**What is expected**: Repeat the material below exactly, line for line.

**Material**:
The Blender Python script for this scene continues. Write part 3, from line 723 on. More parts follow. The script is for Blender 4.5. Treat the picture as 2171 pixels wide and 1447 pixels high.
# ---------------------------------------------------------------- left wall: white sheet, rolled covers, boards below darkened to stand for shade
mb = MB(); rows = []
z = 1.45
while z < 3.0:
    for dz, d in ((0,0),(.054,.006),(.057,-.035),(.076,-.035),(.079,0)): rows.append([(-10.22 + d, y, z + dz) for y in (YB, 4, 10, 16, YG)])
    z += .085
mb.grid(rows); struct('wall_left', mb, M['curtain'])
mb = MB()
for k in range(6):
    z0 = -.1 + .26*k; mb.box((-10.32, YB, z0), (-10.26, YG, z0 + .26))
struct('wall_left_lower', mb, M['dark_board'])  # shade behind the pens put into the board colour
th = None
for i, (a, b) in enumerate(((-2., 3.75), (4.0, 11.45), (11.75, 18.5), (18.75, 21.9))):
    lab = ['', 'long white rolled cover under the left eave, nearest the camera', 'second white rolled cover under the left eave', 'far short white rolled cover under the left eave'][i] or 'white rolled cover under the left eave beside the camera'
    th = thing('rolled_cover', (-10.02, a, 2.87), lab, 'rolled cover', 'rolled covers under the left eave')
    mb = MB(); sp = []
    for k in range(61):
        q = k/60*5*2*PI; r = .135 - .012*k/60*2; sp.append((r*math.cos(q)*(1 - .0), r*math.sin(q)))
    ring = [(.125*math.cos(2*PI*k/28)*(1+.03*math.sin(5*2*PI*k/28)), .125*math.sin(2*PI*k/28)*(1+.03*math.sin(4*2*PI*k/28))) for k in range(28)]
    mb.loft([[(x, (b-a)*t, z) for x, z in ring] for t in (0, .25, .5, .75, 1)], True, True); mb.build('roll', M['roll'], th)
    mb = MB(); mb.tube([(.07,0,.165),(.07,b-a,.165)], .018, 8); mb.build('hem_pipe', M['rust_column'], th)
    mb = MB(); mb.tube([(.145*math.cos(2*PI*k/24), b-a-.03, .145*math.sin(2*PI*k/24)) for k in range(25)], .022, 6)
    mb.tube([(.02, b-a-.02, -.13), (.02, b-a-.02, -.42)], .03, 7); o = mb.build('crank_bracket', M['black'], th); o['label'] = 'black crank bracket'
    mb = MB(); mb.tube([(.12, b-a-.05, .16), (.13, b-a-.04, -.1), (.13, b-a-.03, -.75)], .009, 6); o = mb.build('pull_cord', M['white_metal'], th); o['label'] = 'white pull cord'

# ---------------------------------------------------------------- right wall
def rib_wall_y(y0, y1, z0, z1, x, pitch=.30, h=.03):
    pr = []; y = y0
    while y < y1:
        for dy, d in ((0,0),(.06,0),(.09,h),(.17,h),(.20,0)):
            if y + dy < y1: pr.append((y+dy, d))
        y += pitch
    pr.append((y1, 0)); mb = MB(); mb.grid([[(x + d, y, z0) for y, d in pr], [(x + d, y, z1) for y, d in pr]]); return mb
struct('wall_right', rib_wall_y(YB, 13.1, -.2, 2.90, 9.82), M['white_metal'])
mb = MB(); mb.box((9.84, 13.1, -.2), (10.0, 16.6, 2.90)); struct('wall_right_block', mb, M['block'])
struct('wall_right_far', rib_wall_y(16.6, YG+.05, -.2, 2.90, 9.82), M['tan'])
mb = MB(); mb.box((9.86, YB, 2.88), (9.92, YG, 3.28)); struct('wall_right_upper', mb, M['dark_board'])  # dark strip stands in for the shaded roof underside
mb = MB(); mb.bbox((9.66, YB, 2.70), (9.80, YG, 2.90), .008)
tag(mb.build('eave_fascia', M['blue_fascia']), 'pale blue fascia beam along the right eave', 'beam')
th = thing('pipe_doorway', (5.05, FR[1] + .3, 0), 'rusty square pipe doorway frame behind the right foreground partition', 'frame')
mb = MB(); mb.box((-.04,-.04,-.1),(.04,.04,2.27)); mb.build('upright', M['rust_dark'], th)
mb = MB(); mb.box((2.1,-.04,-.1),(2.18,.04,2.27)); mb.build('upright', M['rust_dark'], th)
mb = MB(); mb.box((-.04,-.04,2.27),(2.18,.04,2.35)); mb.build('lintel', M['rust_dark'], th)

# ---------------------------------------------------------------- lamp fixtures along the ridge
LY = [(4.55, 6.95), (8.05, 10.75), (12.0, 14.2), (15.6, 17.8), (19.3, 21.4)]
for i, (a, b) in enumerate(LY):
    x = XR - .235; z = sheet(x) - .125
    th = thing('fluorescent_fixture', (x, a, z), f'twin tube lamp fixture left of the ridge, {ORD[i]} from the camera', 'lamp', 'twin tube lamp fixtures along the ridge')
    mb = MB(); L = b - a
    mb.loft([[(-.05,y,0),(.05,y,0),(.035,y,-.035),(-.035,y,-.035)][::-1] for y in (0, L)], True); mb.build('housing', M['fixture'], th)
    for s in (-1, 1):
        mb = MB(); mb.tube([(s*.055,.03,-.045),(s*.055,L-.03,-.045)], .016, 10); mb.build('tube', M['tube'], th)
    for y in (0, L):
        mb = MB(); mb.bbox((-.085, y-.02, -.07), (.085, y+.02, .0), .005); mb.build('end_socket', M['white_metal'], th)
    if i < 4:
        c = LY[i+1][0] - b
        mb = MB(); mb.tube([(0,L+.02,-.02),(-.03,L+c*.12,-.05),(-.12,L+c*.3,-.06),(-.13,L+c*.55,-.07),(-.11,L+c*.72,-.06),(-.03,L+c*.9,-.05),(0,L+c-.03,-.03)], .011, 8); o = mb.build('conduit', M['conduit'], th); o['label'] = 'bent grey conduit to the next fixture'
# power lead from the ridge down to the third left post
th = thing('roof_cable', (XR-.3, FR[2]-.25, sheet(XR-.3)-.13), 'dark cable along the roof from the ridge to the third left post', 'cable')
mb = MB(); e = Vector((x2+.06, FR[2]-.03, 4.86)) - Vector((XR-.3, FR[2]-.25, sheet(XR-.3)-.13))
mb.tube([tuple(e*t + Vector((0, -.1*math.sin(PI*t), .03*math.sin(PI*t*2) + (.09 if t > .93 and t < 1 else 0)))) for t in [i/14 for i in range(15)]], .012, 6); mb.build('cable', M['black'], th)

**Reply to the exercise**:
The Blender Python script for this scene continues. Write part 3, from line 723 on. More parts follow. The script is for Blender 4.5. Treat the picture as 2171 pixels wide and 1447 pixels high.
# ---------------------------------------------------------------- left wall: white sheet, rolled covers, boards below darkened to stand for shade
mb = MB(); rows = []
z = 1.45
while z < 3.0:
    for dz, d in ((0,0),(.054,.006),(.057,-.035),(.076,-.035),(.079,0)): rows.append([(-10.22 + d, y, z + dz) for y in (YB, 4, 10, 16, YG)])
    z += .085
mb.grid(rows); struct('wall_left', mb, M['curtain'])
mb = MB()
for k in range(6):
    z0 = -.1 + .26*k; mb.box((-10.32, YB, z0), (-10.26, YG, z0 + .26))
struct('wall_left_lower', mb, M['dark_board'])  # shade behind the pens put into the board colour
th = None
for i, (a, b) in enumerate(((-2., 3.75), (4.0, 11.45), (11.75, 18.5), (18.75, 21.9))):
    lab = ['', 'long white rolled cover under the left eave, nearest the camera', 'second white rolled cover under the left eave', 'far short white rolled cover under the left eave'][i] or 'white rolled cover under the left eave beside the camera'
    th = thing('rolled_cover', (-10.02, a, 2.87), lab, 'rolled cover', 'rolled covers under the left eave')
    mb = MB(); sp = []
    for k in range(61):
        q = k/60*5*2*PI; r = .135 - .012*k/60*2; sp.append((r*math.cos(q)*(1 - .0), r*math.sin(q)))
    ring = [(.125*math.cos(2*PI*k/28)*(1+.03*math.sin(5*2*PI*k/28)), .125*math.sin(2*PI*k/28)*(1+.03*math.sin(4*2*PI*k/28))) for k in range(28)]
    mb.loft([[(x, (b-a)*t, z) for x, z in ring] for t in (0, .25, .5, .75, 1)], True, True); mb.build('roll', M['roll'], th)
    mb = MB(); mb.tube([(.07,0,.165),(.07,b-a,.165)], .018, 8); mb.build('hem_pipe', M['rust_column'], th)
    mb = MB(); mb.tube([(.145*math.cos(2*PI*k/24), b-a-.03, .145*math.sin(2*PI*k/24)) for k in range(25)], .022, 6)
    mb.tube([(.02, b-a-.02, -.13), (.02, b-a-.02, -.42)], .03, 7); o = mb.build('crank_bracket', M['black'], th); o['label'] = 'black crank bracket'
    mb = MB(); mb.tube([(.12, b-a-.05, .16), (.13, b-a-.04, -.1), (.13, b-a-.03, -.75)], .009, 6); o = mb.build('pull_cord', M['white_metal'], th); o['label'] = 'white pull cord'

# ---------------------------------------------------------------- right wall
def rib_wall_y(y0, y1, z0, z1, x, pitch=.30, h=.03):
    pr = []; y = y0
    while y < y1:
        for dy, d in ((0,0),(.06,0),(.09,h),(.17,h),(.20,0)):
            if y + dy < y1: pr.append((y+dy, d))
        y += pitch
    pr.append((y1, 0)); mb = MB(); mb.grid([[(x + d, y, z0) for y, d in pr], [(x + d, y, z1) for y, d in pr]]); return mb
struct('wall_right', rib_wall_y(YB, 13.1, -.2, 2.90, 9.82), M['white_metal'])
mb = MB(); mb.box((9.84, 13.1, -.2), (10.0, 16.6, 2.90)); struct('wall_right_block', mb, M['block'])
struct('wall_right_far', rib_wall_y(16.6, YG+.05, -.2, 2.90, 9.82), M['tan'])
mb = MB(); mb.box((9.86, YB, 2.88), (9.92, YG, 3.28)); struct('wall_right_upper', mb, M['dark_board'])  # dark strip stands in for the shaded roof underside
mb = MB(); mb.bbox((9.66, YB, 2.70), (9.80, YG, 2.90), .008)
tag(mb.build('eave_fascia', M['blue_fascia']), 'pale blue fascia beam along the right eave', 'beam')
th = thing('pipe_doorway', (5.05, FR[1] + .3, 0), 'rusty square pipe doorway frame behind the right foreground partition', 'frame')
mb = MB(); mb.box((-.04,-.04,-.1),(.04,.04,2.27)); mb.build('upright', M['rust_dark'], th)
mb = MB(); mb.box((2.1,-.04,-.1),(2.18,.04,2.27)); mb.build('upright', M['rust_dark'], th)
mb = MB(); mb.box((-.04,-.04,2.27),(2.18,.04,2.35)); mb.build('lintel', M['rust_dark'], th)

# ---------------------------------------------------------------- lamp fixtures along the ridge
LY = [(4.55, 6.95), (8.05, 10.75), (12.0, 14.2), (15.6, 17.8), (19.3, 21.4)]
for i, (a, b) in enumerate(LY):
    x = XR - .235; z = sheet(x) - .125
    th = thing('fluorescent_fixture', (x, a, z), f'twin tube lamp fixture left of the ridge, {ORD[i]} from the camera', 'lamp', 'twin tube lamp fixtures along the ridge')
    mb = MB(); L = b - a
    mb.loft([[(-.05,y,0),(.05,y,0),(.035,y,-.035),(-.035,y,-.035)][::-1] for y in (0, L)], True); mb.build('housing', M['fixture'], th)
    for s in (-1, 1):
        mb = MB(); mb.tube([(s*.055,.03,-.045),(s*.055,L-.03,-.045)], .016, 10); mb.build('tube', M['tube'], th)
    for y in (0, L):
        mb = MB(); mb.bbox((-.085, y-.02, -.07), (.085, y+.02, .0), .005); mb.build('end_socket', M['white_metal'], th)
    if i < 4:
        c = LY[i+1][0] - b
        mb = MB(); mb.tube([(0,L+.02,-.02),(-.03,L+c*.12,-.05),(-.12,L+c*.3,-.06),(-.13,L+c*.55,-.07),(-.11,L+c*.72,-.06),(-.03,L+c*.9,-.05),(0,L+c-.03,-.03)], .011, 8); o = mb.build('conduit', M['conduit'], th); o['label'] = 'bent grey conduit to the next fixture'
# power lead from the ridge down to the third left post
th = thing('roof_cable', (XR-.3, FR[2]-.25, sheet(XR-.3)-.13), 'dark cable along the roof from the ridge to the third left post', 'cable')
mb = MB(); e = Vector((x2+.06, FR[2]-.03, 4.86)) - Vector((XR-.3, FR[2]-.25, sheet(XR-.3)-.13))
mb.tube([tuple(e*t + Vector((0, -.1*math.sin(PI*t), .03*math.sin(PI*t*2) + (.09 if t > .93 and t < 1 else 0)))) for t in [i/14 for i in range(15)]], .012, 6); mb.build('cable', M['black'], th)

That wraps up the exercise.